Larry Levy (Midland, MI)
@dre Rational? How about providing a legitimate, fair, and efficient vetting process for asylum seekers?
alan haigh (carmel, ny)
Trump is really pleased that liberals are taking his bait and keeping the immigration issue in the news day after day, because it makes liberals seem as stupid as he is to the American public. If you care about the suffering of the poor people in central America, including the children, consider this. If a parent brings two children into the state of CA and they stay. Those children will cost the taxpayers of CA close to $40,000 a year just for their schooling. How much good could be done for the children in Guatemala with that kind of money if it was used down there where tens of thousands of children are suffering the consequences of a failed government.

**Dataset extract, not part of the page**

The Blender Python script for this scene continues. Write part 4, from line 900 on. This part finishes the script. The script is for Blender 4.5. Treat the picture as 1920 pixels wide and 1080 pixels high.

Immigration policies have to make sense to more than our hearts. Start thinking liberals, or give Trump another 4 years. Complain about his foreign policy and sew into it the issue of helping these poor people. Stupid kind-hardheartedness that wastes resources in indefensible. Mother Theresa would know better.
Jeff (California)
@alan haigh: Gee, if it costs $40,000 a year to teach a child in elementary school who exactly is paying for i? Certainly not the American citizens who send their children to Public Schools. As a native born American Citizen, my CA state taxes were never more than a $1000 a year , so who paid the nearly $80,000 a year for 18 years that you claim cost to educate my two American born citizen children? By the way, the vast majority if illegals hold jobs which deduct State and Federal taxes from their paychecks. Since they are illegal they can't file income tax returns, so they are paying a much higher percentage of their wages to educate their children that the comparable citizen is. The truth about Republican immigration policies is that they know they will get votes while at the same time they shield Republican businesses who knowingly hire illegals.
alan haigh (carmel, ny)
@Jeff In my county in NY, we spend over 18,000 per year for individual students which comes out of property tax, so I probably should have used NY. CA spends about 10.1, near the bottom of the nation and that's why their formerly great public school system is now near the bottom and professionals send their kids to private schools there. If you reduce the number to 20 grand a year from 40, the point is as salient.
jack (NY)
@Jeff A quick google search will show you that its about $10,000 annual for each kid in the US (for public schooling).